You need to concentrate on those circuits and stop getting sidetracked by anything not associated with those circuits. Find a wiring diagram for your truck. This is almost impossible without a diagram. I assume from your profile that this is a 1994 Ranger. What engine do you have? That might make a difference.

The 211 code is stored in memory. It might go away after the battery has been disconnected for a while, unless the problem still exists.

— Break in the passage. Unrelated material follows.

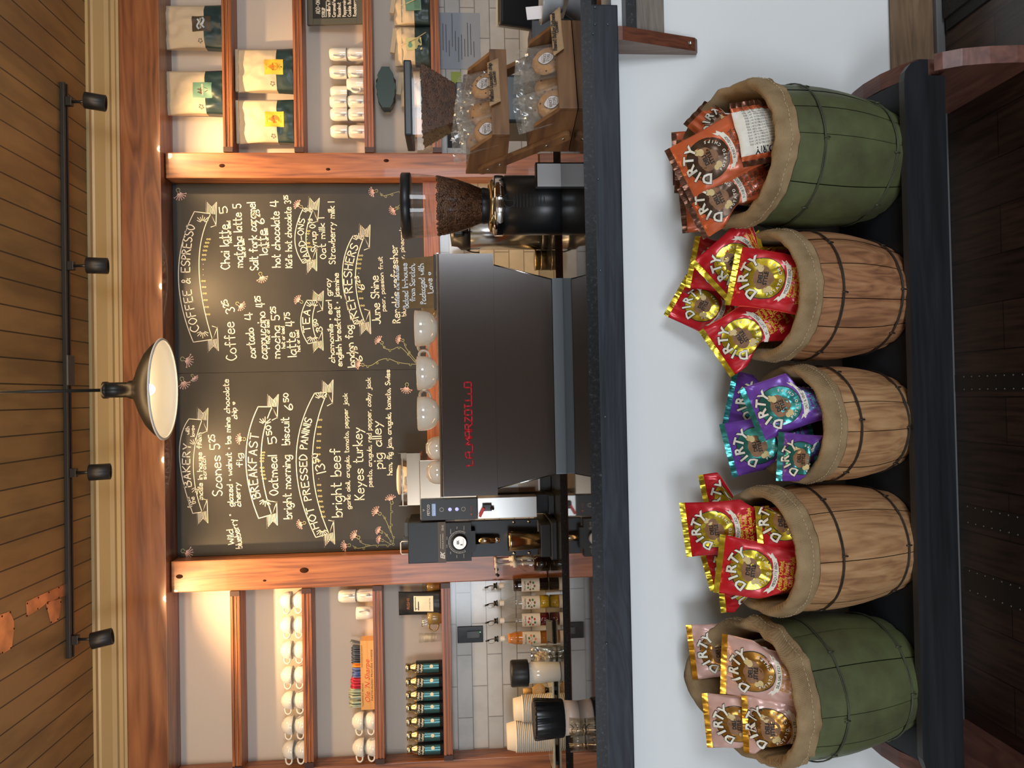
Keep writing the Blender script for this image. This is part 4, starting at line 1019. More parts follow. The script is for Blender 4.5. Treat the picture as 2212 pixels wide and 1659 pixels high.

Does your fuel pump run? When you first turn the key on, you should hear the pump run for a few seconds. It does that to make sure good fuel pressure is available. Then it turns off until you start the engine. If it doesn't run, check the fuse, fuel pump relay and inertia switch. Then go chasing down loose connections.
 
The pump works good. I replaced the relay.The engine is a 2.3.The cutoff switch is not tripped. The two codes are after the battery had been unhooked for awhile. There were a couple other ones but they went away after I replaced the relay, fuel pump, and the computer. Its going to have to wait until tomorrow before I go back out there.We just got a couple inches of snow and its outside in my driveway. I'm not sure what connections could be loose. I guess I will clean the last couple of grounds. I dont see anything wrong on the outside of the harness. I think there would need to be some damage on the outside. I guess it could be a ground wire that burnt inside the harness when the crank sensor ground wire burnt off. I have tried to check it all over from the 2 ends I have started stripping. I used the ohm meter and got a reading on the ground from one end to the other end. That is how I found the bad spot on the crank sensor ground plug.

The temp just dropped so it may be a couple of days,dark when I go to work and when I get home. Its -2 wind chill and going to get cold.